EXERCISE DESCRIPTION:
Output exactly the lines from the first one down to the line containing "S.camera = cam", inclusive.

SOURCE DATA:
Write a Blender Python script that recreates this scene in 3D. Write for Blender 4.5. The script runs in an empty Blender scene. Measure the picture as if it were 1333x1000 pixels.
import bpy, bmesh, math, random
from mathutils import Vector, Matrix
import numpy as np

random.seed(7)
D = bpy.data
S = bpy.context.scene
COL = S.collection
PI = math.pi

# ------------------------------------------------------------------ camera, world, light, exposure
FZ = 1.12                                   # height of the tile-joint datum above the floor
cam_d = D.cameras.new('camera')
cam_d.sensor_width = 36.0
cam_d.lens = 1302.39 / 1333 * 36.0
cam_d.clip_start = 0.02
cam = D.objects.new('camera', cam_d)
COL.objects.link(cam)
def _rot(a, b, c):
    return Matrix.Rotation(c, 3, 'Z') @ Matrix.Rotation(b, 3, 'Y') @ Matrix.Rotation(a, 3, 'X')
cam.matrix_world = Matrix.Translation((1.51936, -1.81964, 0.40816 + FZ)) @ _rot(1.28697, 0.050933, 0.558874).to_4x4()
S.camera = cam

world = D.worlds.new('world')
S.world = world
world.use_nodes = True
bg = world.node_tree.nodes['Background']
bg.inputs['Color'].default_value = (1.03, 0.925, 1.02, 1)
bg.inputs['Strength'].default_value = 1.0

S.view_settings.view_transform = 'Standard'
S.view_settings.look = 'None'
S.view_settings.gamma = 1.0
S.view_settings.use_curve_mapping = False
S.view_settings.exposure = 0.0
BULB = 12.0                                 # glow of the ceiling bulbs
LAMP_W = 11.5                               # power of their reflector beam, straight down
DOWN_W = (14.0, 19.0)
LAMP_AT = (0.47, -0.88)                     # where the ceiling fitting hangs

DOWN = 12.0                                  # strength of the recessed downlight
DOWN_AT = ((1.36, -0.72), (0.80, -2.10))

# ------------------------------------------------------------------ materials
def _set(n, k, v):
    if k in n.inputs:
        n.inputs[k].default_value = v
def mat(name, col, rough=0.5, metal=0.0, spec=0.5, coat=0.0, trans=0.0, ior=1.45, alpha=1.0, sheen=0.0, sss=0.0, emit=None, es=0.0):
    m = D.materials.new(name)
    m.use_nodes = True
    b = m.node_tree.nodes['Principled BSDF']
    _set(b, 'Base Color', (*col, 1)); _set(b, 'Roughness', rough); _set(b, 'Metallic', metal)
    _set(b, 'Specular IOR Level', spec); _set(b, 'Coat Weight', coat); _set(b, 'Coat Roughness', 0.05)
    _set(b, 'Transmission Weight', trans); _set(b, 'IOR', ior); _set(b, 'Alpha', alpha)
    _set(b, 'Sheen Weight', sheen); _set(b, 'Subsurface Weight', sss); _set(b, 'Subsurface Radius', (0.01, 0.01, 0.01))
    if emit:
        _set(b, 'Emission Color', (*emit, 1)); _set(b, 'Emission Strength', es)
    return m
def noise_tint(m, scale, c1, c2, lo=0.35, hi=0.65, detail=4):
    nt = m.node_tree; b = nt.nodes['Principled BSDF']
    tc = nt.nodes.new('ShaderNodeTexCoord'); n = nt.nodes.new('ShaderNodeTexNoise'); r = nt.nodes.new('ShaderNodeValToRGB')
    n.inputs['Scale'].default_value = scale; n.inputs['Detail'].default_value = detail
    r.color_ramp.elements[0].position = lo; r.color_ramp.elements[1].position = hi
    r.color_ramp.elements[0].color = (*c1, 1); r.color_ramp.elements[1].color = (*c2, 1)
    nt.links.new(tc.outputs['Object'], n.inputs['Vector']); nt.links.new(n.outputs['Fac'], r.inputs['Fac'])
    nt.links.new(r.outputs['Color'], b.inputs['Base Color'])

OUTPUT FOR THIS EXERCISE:
Write a Blender Python script that recreates this scene in 3D. Write for Blender 4.5. The script runs in an empty Blender scene. Measure the picture as if it were 1333x1000 pixels.
import bpy, bmesh, math, random
from mathutils import Vector, Matrix
import numpy as np

random.seed(7)
D = bpy.data
S = bpy.context.scene
COL = S.collection
PI = math.pi

# ------------------------------------------------------------------ camera, world, light, exposure
FZ = 1.12                                   # height of the tile-joint datum above the floor
cam_d = D.cameras.new('camera')
cam_d.sensor_width = 36.0
cam_d.lens = 1302.39 / 1333 * 36.0
cam_d.clip_start = 0.02
cam = D.objects.new('camera', cam_d)
COL.objects.link(cam)
def _rot(a, b, c):
    return Matrix.Rotation(c, 3, 'Z') @ Matrix.Rotation(b, 3, 'Y') @ Matrix.Rotation(a, 3, 'X')
cam.matrix_world = Matrix.Translation((1.51936, -1.81964, 0.40816 + FZ)) @ _rot(1.28697, 0.050933, 0.558874).to_4x4()
S.camera = cam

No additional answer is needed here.